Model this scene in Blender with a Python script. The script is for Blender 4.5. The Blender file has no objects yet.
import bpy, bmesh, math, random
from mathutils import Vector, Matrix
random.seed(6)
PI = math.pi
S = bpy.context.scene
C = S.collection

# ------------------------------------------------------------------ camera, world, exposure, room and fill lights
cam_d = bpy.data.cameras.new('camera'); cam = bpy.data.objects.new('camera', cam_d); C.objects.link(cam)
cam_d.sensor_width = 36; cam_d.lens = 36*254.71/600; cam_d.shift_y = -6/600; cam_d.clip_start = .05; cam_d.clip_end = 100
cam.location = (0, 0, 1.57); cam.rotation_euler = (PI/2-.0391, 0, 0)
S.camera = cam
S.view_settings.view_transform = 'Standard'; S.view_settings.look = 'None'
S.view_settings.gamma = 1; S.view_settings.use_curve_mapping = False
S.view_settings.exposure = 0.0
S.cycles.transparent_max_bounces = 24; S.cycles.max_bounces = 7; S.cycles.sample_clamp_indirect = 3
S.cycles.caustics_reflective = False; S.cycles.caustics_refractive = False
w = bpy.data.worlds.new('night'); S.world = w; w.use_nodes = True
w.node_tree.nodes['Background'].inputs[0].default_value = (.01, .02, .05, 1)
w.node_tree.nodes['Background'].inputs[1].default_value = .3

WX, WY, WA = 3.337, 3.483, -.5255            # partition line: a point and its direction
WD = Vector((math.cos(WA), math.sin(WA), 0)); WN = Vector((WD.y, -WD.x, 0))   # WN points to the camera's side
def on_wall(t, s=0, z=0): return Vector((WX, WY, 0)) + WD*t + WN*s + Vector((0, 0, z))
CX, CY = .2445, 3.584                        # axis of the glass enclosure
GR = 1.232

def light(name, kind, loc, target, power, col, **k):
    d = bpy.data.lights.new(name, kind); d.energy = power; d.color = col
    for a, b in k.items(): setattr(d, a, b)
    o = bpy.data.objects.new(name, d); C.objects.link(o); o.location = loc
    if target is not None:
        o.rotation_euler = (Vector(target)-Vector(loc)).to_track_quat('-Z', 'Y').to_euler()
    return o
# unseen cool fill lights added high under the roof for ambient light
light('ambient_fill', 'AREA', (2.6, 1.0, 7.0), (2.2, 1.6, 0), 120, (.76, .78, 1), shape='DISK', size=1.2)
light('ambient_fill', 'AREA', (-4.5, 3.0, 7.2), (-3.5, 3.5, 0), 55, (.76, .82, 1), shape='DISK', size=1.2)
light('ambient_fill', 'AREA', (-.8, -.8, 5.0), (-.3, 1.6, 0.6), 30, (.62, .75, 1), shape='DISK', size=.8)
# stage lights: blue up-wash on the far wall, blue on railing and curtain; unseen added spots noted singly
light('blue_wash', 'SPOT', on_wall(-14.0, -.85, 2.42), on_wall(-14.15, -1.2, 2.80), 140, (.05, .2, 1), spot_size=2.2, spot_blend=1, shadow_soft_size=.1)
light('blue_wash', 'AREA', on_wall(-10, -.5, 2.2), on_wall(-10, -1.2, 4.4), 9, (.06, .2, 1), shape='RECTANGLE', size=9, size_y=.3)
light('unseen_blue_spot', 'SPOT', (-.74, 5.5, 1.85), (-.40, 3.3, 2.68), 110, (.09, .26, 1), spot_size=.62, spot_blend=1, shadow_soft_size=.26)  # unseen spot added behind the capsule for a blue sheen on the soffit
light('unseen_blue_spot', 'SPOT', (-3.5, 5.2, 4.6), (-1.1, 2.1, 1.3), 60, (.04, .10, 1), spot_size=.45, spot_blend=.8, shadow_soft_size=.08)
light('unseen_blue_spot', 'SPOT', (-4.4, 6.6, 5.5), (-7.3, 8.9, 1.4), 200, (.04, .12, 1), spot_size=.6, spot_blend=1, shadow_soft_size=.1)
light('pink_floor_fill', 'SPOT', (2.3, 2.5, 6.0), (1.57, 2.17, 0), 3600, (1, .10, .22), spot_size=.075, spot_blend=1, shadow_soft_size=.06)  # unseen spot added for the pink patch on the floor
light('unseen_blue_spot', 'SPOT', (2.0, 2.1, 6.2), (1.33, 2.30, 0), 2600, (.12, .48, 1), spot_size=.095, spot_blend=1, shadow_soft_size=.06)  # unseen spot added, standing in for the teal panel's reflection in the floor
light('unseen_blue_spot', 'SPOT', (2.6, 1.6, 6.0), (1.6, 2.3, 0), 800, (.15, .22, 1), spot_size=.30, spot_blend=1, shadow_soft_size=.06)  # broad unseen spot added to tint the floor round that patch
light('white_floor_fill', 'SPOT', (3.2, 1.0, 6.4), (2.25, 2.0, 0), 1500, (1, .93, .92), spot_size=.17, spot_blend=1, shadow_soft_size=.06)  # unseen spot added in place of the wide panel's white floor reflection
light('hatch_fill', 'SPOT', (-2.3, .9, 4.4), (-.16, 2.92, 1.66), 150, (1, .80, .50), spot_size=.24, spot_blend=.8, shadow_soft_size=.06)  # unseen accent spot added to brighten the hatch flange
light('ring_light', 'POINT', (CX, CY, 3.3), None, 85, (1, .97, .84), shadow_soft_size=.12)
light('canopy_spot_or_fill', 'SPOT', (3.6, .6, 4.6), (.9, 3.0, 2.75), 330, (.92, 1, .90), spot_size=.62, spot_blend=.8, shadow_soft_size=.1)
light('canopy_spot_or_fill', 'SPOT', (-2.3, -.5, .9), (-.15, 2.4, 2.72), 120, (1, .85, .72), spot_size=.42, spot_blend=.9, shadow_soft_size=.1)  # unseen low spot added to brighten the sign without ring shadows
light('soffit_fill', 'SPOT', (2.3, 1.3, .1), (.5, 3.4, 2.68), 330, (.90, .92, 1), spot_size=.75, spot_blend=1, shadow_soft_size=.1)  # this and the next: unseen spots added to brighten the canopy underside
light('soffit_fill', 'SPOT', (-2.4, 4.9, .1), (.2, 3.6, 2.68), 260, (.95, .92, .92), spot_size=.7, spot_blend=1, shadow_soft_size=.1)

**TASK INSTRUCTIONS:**
Output all of the material, please, exactly as it stands.

**EXERCISE OUTPUT:**
Model this scene in Blender with a Python script. The script is for Blender 4.5. The Blender file has no objects yet.
import bpy, bmesh, math, random
from mathutils import Vector, Matrix
random.seed(6)
PI = math.pi
S = bpy.context.scene
C = S.collection

# ------------------------------------------------------------------ camera, world, exposure, room and fill lights
cam_d = bpy.data.cameras.new('camera'); cam = bpy.data.objects.new('camera', cam_d); C.objects.link(cam)
cam_d.sensor_width = 36; cam_d.lens = 36*254.71/600; cam_d.shift_y = -6/600; cam_d.clip_start = .05; cam_d.clip_end = 100
cam.location = (0, 0, 1.57); cam.rotation_euler = (PI/2-.0391, 0, 0)
S.camera = cam
S.view_settings.view_transform = 'Standard'; S.view_settings.look = 'None'
S.view_settings.gamma = 1; S.view_settings.use_curve_mapping = False
S.view_settings.exposure = 0.0
S.cycles.transparent_max_bounces = 24; S.cycles.max_bounces = 7; S.cycles.sample_clamp_indirect = 3
S.cycles.caustics_reflective = False; S.cycles.caustics_refractive = False
w = bpy.data.worlds.new('night'); S.world = w; w.use_nodes = True
w.node_tree.nodes['Background'].inputs[0].default_value = (.01, .02, .05, 1)
w.node_tree.nodes['Background'].inputs[1].default_value = .3

WX, WY, WA = 3.337, 3.483, -.5255            # partition line: a point and its direction
WD = Vector((math.cos(WA), math.sin(WA), 0)); WN = Vector((WD.y, -WD.x, 0))   # WN points to the camera's side
def on_wall(t, s=0, z=0): return Vector((WX, WY, 0)) + WD*t + WN*s + Vector((0, 0, z))
CX, CY = .2445, 3.584                        # axis of the glass enclosure
GR = 1.232

def light(name, kind, loc, target, power, col, **k):
    d = bpy.data.lights.new(name, kind); d.energy = power; d.color = col
    for a, b in k.items(): setattr(d, a, b)
    o = bpy.data.objects.new(name, d); C.objects.link(o); o.location = loc
    if target is not None:
        o.rotation_euler = (Vector(target)-Vector(loc)).to_track_quat('-Z', 'Y').to_euler()
    return o
# unseen cool fill lights added high under the roof for ambient light
light('ambient_fill', 'AREA', (2.6, 1.0, 7.0), (2.2, 1.6, 0), 120, (.76, .78, 1), shape='DISK', size=1.2)
light('ambient_fill', 'AREA', (-4.5, 3.0, 7.2), (-3.5, 3.5, 0), 55, (.76, .82, 1), shape='DISK', size=1.2)
light('ambient_fill', 'AREA', (-.8, -.8, 5.0), (-.3, 1.6, 0.6), 30, (.62, .75, 1), shape='DISK', size=.8)
# stage lights: blue up-wash on the far wall, blue on railing and curtain; unseen added spots noted singly
light('blue_wash', 'SPOT', on_wall(-14.0, -.85, 2.42), on_wall(-14.15, -1.2, 2.80), 140, (.05, .2, 1), spot_size=2.2, spot_blend=1, shadow_soft_size=.1)
light('blue_wash', 'AREA', on_wall(-10, -.5, 2.2), on_wall(-10, -1.2, 4.4), 9, (.06, .2, 1), shape='RECTANGLE', size=9, size_y=.3)
light('unseen_blue_spot', 'SPOT', (-.74, 5.5, 1.85), (-.40, 3.3, 2.68), 110, (.09, .26, 1), spot_size=.62, spot_blend=1, shadow_soft_size=.26)  # unseen spot added behind the capsule for a blue sheen on the soffit
light('unseen_blue_spot', 'SPOT', (-3.5, 5.2, 4.6), (-1.1, 2.1, 1.3), 60, (.04, .10, 1), spot_size=.45, spot_blend=.8, shadow_soft_size=.08)
light('unseen_blue_spot', 'SPOT', (-4.4, 6.6, 5.5), (-7.3, 8.9, 1.4), 200, (.04, .12, 1), spot_size=.6, spot_blend=1, shadow_soft_size=.1)
light('pink_floor_fill', 'SPOT', (2.3, 2.5, 6.0), (1.57, 2.17, 0), 3600, (1, .10, .22), spot_size=.075, spot_blend=1, shadow_soft_size=.06)  # unseen spot added for the pink patch on the floor
light('unseen_blue_spot', 'SPOT', (2.0, 2.1, 6.2), (1.33, 2.30, 0), 2600, (.12, .48, 1), spot_size=.095, spot_blend=1, shadow_soft_size=.06)  # unseen spot added, standing in for the teal panel's reflection in the floor
light('unseen_blue_spot', 'SPOT', (2.6, 1.6, 6.0), (1.6, 2.3, 0), 800, (.15, .22, 1), spot_size=.30, spot_blend=1, shadow_soft_size=.06)  # broad unseen spot added to tint the floor round that patch
light('white_floor_fill', 'SPOT', (3.2, 1.0, 6.4), (2.25, 2.0, 0), 1500, (1, .93, .92), spot_size=.17, spot_blend=1, shadow_soft_size=.06)  # unseen spot added in place of the wide panel's white floor reflection
light('hatch_fill', 'SPOT', (-2.3, .9, 4.4), (-.16, 2.92, 1.66), 150, (1, .80, .50), spot_size=.24, spot_blend=.8, shadow_soft_size=.06)  # unseen accent spot added to brighten the hatch flange
light('ring_light', 'POINT', (CX, CY, 3.3), None, 85, (1, .97, .84), shadow_soft_size=.12)
light('canopy_spot_or_fill', 'SPOT', (3.6, .6, 4.6), (.9, 3.0, 2.75), 330, (.92, 1, .90), spot_size=.62, spot_blend=.8, shadow_soft_size=.1)
light('canopy_spot_or_fill', 'SPOT', (-2.3, -.5, .9), (-.15, 2.4, 2.72), 120, (1, .85, .72), spot_size=.42, spot_blend=.9, shadow_soft_size=.1)  # unseen low spot added to brighten the sign without ring shadows
light('soffit_fill', 'SPOT', (2.3, 1.3, .1), (.5, 3.4, 2.68), 330, (.90, .92, 1), spot_size=.75, spot_blend=1, shadow_soft_size=.1)  # this and the next: unseen spots added to brighten the canopy underside
light('soffit_fill', 'SPOT', (-2.4, 4.9, .1), (.2, 3.6, 2.68), 260, (.95, .92, .92), spot_size=.7, spot_blend=1, shadow_soft_size=.1)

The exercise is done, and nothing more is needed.